As archivist-researchers, we have constructed an archive that acknowledges our limited perspective on the value of these cards as historical artifacts of ephemeral everyday writing. Long before these cards entered our collection, they began accruing value as commercial wares, as means of writing loved ones, as family treasures passed through generations, or even as lucky finds at yard sales. With this in mind, we have structured the archive to allow for what Neal Lerner (1998) referred to as the social practice of archival research. Engaging this social practice, the archive seeks to make both browsers and researchers aware of the ways that multiple communities have valued these cards over time and continue to coexist as collaborators in the valuation of these cards within our collection. Expressing these "values of collaboration and our belief in social-epistemic knowing," we have built an archive in which the current meaning ascribed to the cards is not divorced from the meanings that they have held for previous communities of users and owners of the cards (Lerner, 1998, p. 208). In doing so, we acknowledge our roles as latecomers to the community that has gathered around and given value to these cards. This acknowledgement underscores our position as archivist-researchers located within the university and the ways that this creates a border between us and the previous communities that have shaped this card, a border that is also apparent in the meaning negotiated by visitors to the archive. We highlight and seek to account for these interrelations between ourselves as archivist-researchers and these communities. We also explore the ways in which this relationship shapes the meaning that visitors make within the archive through our development of metadata categories that reflect the community of users continually gathering around the cards.
Let’s look at archive entry DS-11, “The Portland,” where we can see how the metadata for this card contributes to an emerging meaning that foregrounds our collaborative relationship as archivist-researchers within a broader community of users that has repeatedly gathered around this one card.

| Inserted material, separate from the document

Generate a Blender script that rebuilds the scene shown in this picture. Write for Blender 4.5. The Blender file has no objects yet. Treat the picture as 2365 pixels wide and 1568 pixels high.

This card is postmarked 1905 and addressed to Miss Orletta Kraus in Aurora, Oregon. Posted well before current postcard writing conventions developed, the writing on the front of the card bears witness to several of the overlapping communities that we see forming around the card: the receivers of the card, Miss Orletta and Georgette, and the original senders of the card, Lura and Mabel. Another community that has come together around the card is that of collectors. One of these collectors has left his or her trace through the $9.00 price that's penciled on the back of this card. The collector who sold this card to the Rhetoric and Composition program at Florida State University is also included in this community. A final community that we know of extends from our program's faculty; the webtext authors, Michael Neal, Stephen McElroy, and Katie Bridgman; our undergraduate interns; and the researchers who access this archive for their own projects.
Although this is a reductive view of what are surely more than three or four communities to have formed around these cards, the example of "The Portland" illustrates the ways that multiple communities gather around material artifacts and contribute to their value over time. As researchers and browsers come to and move through this archive, they become acquainted with these communities through the markers of value that they have left on the cards in our collection. For example, we are acquainted with the personal value of the card to Georgette, Orletta, Mabel, and Lura through the inscriptions of Mabel and Lura. We are also acquainted with the value of the card to the US Postal Service—whose employees delivered the card to Aurora, Oregon, in 1905—through the one-cent stamp affixed to the back of the card. Decades later, we are acquainted with the value of the card to collectors through the lightly penciled price of $9.00 on the back of the card. Finally, as archivists, we add our own new layer of value to the card through its integration with the FSU Card Archive.
Along with documenting the values that have accrued over the lifetime of cards such as “The Portland,” the FSU Card Archive draws special attention to the new values that it is adding to each card. One marker of this value is that the archive is hosted by the university on university webspace with an FSU domain. Putting each postcard in a curated collection with hundreds of other cards also underscores the values that we are both highlighting and building on. As we reconstruct the material artifacts through the information that we enter into metadata categories, we clearly articulate what about these cards is of value.
For example, we acknowledge the authorship of Lura and Mabel through our transcription of "User-Added Text (Front)." We acknowledge the card's first recorded recipient, Miss Orletta Kraus, in the "Address" metadata category. We also acknowledge the role of collectors in the emergent meaning of the material artifact as "9.00" appears in the metadata category "User-Added Text (back)." Here, in “User-Added Text” we find the writing of an anonymous collector alongside that of Lura and Mabel. The role of the collector is further acknowledged in the metadata "Collector Category." This category is unique in that it is designed to reflect the hands of previous collectors in the cards' circulation. From this category, researchers learn that this card was received by the FSU Card Archive in a pack of several cards held together with an old rubber band and labeled "hold-to-light" by the collector, Mr. Smith. With this note, Smith singles out the modality of these cards—and thus a key element of its value to other collectors—a value that is reified by the $9.00 price tag given to this card by an earlier collector. Approaching the cards this way, we acknowledge our role as archivist-researchers in giving the cards new layers of meaning and value at the same time that we acknowledge their meaningful histories as ephemera long before they reached our hands.